### What you need to do
Go through the lines below and copy each one that holds the string "high".

* start The input *

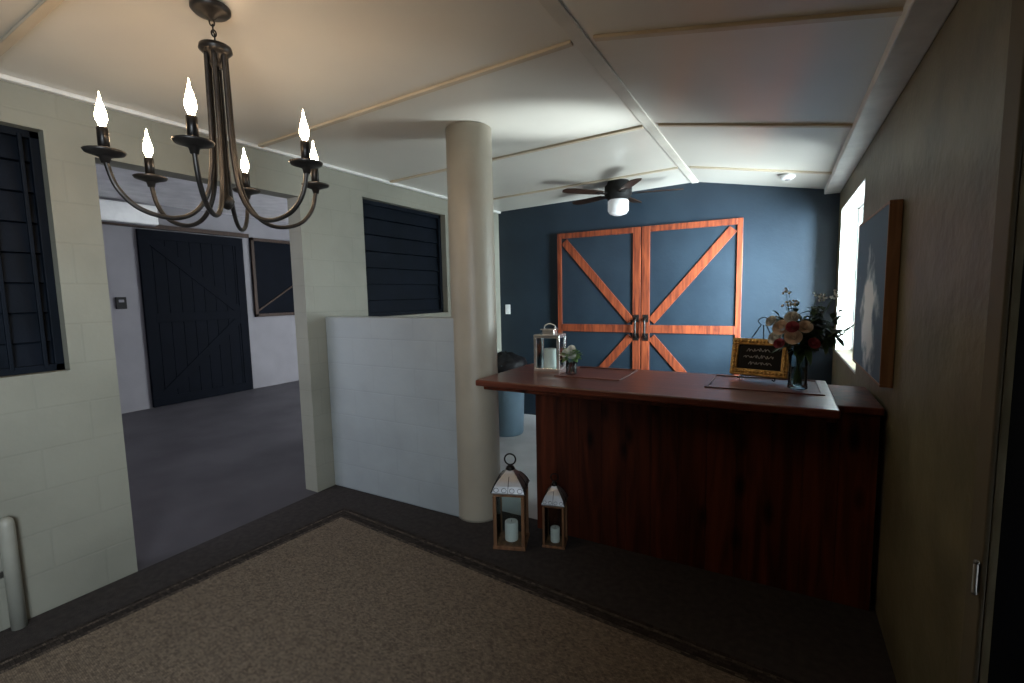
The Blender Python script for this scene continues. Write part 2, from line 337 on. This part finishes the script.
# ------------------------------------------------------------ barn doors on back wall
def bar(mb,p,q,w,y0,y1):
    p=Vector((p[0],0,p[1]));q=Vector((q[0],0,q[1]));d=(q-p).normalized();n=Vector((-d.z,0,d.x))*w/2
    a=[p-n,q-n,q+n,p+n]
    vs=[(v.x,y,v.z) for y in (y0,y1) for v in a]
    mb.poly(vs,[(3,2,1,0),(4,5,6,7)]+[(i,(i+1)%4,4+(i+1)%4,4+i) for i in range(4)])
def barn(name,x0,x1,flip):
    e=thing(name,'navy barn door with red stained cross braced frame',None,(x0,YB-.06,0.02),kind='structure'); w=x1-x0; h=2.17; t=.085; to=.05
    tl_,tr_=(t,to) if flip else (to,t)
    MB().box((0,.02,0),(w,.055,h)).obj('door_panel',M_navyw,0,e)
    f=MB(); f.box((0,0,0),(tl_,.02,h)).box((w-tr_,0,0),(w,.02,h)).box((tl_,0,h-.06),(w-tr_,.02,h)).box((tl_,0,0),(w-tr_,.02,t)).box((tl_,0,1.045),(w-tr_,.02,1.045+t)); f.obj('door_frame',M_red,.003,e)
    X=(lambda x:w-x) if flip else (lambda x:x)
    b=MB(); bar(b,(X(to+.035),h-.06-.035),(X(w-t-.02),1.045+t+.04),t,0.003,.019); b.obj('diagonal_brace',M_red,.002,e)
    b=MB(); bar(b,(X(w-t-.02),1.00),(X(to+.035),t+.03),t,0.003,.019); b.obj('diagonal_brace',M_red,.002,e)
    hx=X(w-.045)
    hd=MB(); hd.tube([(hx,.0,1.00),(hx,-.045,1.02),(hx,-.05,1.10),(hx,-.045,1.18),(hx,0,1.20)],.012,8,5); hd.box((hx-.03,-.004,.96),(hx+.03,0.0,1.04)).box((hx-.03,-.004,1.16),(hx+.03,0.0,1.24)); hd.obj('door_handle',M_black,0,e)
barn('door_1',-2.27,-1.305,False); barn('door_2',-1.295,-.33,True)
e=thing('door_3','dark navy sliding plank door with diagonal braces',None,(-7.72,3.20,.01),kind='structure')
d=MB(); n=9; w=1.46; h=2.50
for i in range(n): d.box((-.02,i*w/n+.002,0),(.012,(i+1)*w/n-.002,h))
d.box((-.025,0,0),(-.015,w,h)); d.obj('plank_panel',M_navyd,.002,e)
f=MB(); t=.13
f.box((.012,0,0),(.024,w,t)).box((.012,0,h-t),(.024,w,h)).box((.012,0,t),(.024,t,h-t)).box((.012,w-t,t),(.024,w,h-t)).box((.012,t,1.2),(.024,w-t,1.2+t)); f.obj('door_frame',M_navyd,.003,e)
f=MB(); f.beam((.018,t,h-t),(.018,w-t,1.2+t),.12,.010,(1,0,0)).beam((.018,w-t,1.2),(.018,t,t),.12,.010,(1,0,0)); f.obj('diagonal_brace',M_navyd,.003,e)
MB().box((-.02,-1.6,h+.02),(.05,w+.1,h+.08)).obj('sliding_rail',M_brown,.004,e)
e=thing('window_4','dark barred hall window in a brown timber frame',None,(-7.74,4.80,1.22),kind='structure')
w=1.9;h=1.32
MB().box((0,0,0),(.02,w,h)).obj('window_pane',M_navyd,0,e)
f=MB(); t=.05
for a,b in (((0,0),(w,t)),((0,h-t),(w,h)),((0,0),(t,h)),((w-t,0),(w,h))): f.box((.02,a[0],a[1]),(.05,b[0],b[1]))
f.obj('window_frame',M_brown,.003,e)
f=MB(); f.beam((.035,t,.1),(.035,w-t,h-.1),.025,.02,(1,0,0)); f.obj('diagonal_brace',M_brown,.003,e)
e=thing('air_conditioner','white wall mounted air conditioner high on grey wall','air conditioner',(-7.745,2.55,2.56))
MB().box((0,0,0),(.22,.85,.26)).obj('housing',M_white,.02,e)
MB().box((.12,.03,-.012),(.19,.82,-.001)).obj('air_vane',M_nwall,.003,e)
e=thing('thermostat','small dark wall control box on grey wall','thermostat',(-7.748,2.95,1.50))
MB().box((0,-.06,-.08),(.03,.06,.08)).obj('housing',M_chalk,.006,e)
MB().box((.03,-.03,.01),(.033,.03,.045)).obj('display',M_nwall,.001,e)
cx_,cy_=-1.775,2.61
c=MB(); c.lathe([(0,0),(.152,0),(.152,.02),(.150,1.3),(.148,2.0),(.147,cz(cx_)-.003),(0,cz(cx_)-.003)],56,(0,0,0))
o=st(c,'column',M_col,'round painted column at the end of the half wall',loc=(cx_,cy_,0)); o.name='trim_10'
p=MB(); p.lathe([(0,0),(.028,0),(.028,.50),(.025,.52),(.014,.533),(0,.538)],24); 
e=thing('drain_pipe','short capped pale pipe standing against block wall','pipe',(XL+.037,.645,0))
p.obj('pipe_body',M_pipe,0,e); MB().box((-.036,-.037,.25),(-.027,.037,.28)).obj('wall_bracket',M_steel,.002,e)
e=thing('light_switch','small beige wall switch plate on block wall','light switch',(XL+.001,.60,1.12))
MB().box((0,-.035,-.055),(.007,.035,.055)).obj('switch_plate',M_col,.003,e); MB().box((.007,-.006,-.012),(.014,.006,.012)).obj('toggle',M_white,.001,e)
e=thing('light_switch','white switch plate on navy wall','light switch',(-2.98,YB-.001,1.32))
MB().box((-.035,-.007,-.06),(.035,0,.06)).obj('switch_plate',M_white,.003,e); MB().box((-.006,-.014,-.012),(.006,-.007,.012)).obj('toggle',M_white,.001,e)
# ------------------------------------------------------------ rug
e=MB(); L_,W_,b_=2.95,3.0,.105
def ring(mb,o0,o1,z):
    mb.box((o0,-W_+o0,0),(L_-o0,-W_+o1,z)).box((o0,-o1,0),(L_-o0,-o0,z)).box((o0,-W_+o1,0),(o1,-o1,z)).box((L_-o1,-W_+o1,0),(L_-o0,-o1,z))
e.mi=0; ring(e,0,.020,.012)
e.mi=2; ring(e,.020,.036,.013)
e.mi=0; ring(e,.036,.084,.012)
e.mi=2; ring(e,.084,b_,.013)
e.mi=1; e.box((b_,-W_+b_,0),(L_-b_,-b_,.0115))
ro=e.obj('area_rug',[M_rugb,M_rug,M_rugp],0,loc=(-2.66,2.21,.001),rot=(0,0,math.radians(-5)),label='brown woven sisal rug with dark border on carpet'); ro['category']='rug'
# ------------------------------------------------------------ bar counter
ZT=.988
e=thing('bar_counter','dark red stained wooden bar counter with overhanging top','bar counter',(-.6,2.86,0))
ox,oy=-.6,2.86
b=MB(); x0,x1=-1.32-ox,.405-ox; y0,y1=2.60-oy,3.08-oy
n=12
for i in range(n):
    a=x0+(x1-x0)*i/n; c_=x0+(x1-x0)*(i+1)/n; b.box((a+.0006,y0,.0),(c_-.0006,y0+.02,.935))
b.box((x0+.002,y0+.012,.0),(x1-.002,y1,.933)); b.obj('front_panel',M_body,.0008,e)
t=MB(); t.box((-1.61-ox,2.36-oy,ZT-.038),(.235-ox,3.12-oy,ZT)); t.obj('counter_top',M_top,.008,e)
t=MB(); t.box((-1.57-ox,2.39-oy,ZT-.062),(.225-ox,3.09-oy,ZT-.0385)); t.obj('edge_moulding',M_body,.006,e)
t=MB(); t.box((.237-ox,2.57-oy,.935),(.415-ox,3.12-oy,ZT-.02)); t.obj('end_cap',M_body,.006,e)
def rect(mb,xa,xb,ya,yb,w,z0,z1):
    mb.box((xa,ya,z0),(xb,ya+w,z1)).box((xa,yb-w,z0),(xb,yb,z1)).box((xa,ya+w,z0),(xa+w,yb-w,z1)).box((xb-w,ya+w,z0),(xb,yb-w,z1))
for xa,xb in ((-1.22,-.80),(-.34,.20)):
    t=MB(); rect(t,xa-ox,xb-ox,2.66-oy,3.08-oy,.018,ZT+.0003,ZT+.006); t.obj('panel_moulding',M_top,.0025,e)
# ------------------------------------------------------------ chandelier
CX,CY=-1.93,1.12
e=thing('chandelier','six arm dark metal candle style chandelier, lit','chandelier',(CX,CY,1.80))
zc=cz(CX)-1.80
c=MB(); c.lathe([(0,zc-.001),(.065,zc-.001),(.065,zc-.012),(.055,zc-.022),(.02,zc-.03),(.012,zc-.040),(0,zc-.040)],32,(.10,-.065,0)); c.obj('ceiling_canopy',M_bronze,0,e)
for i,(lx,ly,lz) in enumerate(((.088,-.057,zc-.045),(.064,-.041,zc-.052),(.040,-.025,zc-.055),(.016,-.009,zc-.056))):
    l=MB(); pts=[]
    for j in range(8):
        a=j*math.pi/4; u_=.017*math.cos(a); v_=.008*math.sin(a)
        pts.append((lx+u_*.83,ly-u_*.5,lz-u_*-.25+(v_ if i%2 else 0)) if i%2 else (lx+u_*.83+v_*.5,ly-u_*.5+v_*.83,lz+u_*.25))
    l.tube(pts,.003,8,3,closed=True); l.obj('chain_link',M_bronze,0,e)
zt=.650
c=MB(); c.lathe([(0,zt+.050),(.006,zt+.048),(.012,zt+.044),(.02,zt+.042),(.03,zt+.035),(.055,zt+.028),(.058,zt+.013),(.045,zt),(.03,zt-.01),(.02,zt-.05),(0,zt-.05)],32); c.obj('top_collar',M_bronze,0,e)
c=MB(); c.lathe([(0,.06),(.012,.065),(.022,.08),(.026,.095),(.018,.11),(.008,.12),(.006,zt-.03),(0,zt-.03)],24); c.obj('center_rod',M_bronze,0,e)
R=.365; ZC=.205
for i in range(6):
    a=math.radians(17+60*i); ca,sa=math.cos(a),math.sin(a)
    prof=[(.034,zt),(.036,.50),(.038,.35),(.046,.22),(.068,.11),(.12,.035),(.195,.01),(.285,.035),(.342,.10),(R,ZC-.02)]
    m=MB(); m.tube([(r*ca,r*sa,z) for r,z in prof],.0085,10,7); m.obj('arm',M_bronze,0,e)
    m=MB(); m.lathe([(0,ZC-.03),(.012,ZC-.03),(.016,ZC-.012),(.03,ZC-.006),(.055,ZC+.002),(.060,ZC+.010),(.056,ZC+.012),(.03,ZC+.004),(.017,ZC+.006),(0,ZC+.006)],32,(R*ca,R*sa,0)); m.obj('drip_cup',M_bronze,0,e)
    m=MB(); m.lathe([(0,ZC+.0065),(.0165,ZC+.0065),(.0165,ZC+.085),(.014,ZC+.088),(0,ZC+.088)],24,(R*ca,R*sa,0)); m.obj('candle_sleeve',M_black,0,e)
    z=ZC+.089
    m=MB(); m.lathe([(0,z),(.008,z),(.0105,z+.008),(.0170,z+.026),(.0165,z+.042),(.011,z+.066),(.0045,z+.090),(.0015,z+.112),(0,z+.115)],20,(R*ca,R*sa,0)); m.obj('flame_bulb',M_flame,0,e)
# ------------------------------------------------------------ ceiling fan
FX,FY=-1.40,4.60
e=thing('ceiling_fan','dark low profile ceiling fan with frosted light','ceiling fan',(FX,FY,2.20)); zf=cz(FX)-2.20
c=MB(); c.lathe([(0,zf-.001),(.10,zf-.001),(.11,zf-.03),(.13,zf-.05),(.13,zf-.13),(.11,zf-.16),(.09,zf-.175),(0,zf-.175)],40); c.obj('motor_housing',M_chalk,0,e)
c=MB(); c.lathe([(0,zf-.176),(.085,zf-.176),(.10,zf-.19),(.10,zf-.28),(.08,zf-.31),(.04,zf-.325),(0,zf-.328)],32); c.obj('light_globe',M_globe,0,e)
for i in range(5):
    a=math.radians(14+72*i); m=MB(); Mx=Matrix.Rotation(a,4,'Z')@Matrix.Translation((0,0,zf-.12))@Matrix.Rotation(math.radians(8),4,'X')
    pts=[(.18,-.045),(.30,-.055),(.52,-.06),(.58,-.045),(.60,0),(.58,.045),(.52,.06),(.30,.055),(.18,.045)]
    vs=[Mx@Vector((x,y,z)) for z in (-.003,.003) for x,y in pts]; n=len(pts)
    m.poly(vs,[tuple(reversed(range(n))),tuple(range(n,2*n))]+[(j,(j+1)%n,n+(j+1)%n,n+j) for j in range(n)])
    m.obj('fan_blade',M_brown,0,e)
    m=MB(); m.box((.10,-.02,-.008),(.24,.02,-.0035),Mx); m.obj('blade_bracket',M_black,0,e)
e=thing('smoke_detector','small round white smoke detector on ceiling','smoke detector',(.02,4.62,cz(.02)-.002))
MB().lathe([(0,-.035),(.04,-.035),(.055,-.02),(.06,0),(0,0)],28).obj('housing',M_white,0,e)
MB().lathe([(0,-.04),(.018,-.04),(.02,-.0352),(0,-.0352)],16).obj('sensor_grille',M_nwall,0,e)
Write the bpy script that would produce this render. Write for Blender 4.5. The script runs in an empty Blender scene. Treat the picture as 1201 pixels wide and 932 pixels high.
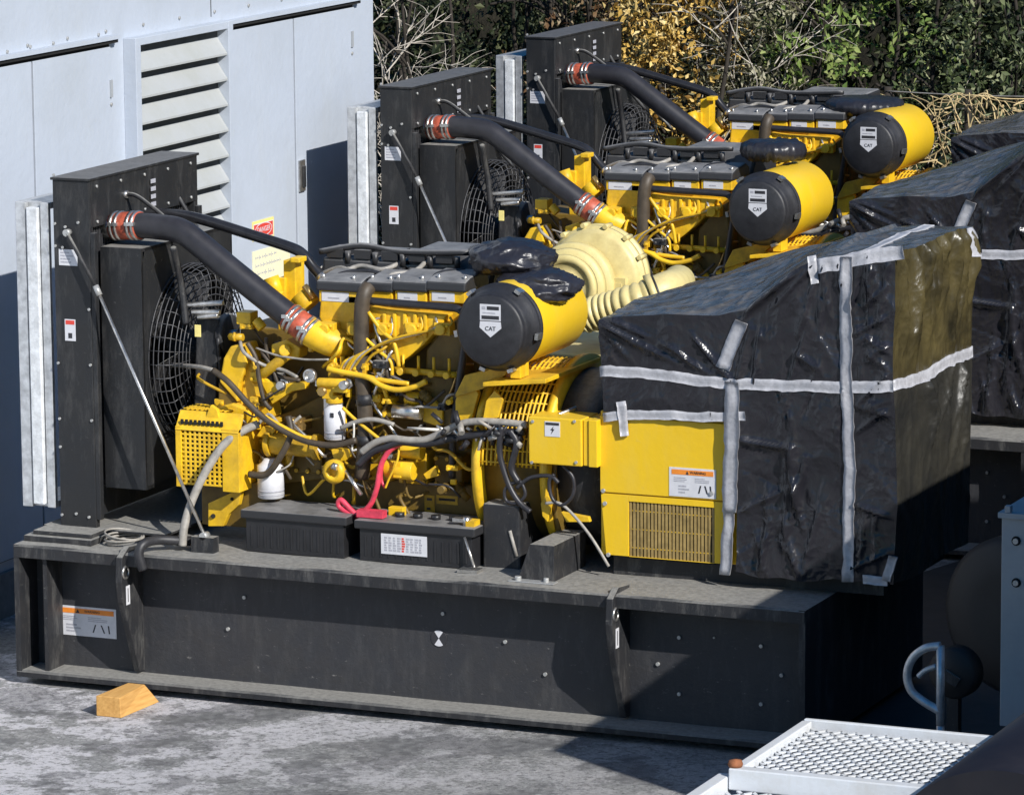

* end The input *

### Worked answer
e=thing('air_conditioner','white wall mounted air conditioner high on grey wall','air conditioner',(-7.745,2.55,2.56))
Write the bpy script that would produce this render. Write for Blender 4.5. The script runs in an empty Blender scene. Treat the picture as 1201 pixels wide and 932 pixels high.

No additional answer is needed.